Enfin, sur la réforme des agréments issue de la loi Molle, s'est greffée à l'automne dernier la "refondation" du secteur de l'hébergement des sans abri menée par le secrétaire d'Etat au Logement, Benoist Apparu. Pour cette troisième réforme, aucun lien avec Bruxelles : il s'agit d'une décision gouvernementale visant à améliorer l'accueil des sans abris et leur accès au logement (voir notre article ci-contre du 22 mars 2010). L'établissement d'un référentiel prestation-coût devrait en particulier permettre de mieux proportionner le montant des subventions d'Etat aux organismes oeuvrant en faveur des sans-abris, à leur activité.

Si on ignore naturellement ce qui sortira de la combinaison de ces trois réformes, on peut cependant émettre quelques hypothèses. Il est clair que le gouvernement souhaite encourager les structures associatives à se regrouper. Cette position, que les fédérations associatives ne rejettent pas d'emblée, doit permettre une "normalisation" du secteur, et notamment éviter des difficultés financières des trop petites structures. Cependant, à la Fédération des Pact, on souhaite que ces éventuels regroupements soient faits avec discernement et progressivement. Et on indique qu'il serait absurde d'imposer à une structure qui fonctionne bien de prendre en charge, sans précaution, le parc à forts besoins de réhabilitation d'une autre structure en difficulté. 

Autant de questions qui se poseront très concrètement dès que les services déconcentrés commenceront à instruire effectivement les demandes de renouvellement d'agrément.
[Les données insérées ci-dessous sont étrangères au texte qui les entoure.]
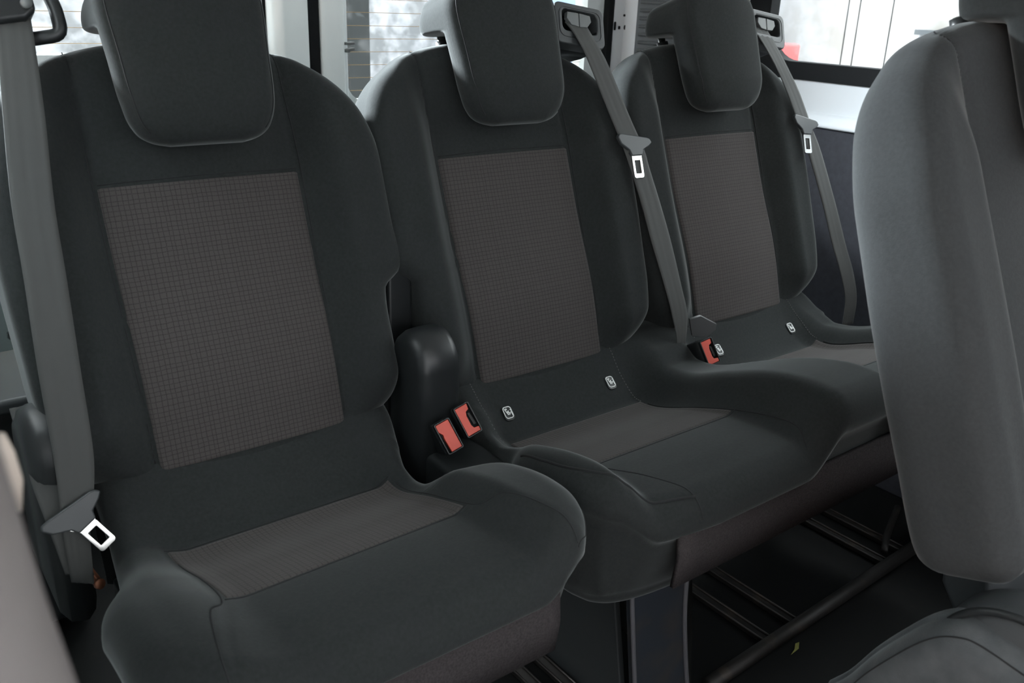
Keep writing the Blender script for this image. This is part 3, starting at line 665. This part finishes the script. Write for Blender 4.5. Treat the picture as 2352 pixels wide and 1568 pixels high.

Pour simplifier le tout, ajoutons que les services déconcentrés de l'Etat sont eux aussi en pleine réorganisation après la création le 1er janvier dernier des nouvelles directions départementales... et dans l'attente de la (très) prochaine création des agences régionales de santé !

 

Hélène Lemesle

 

Références : Décret n°2009-1684 du 30 décembre 2009 relatif aux agréments des organismes exerçant des activités en faveur du logement et de l'hébergement des personnes défavorisées ; Circulaire du 18 janvier 2010 relative aux relations entre les pouvoirs publics et les associations : conventions d'objectifs et simplification des démarches relatives aux procédures d'agrément.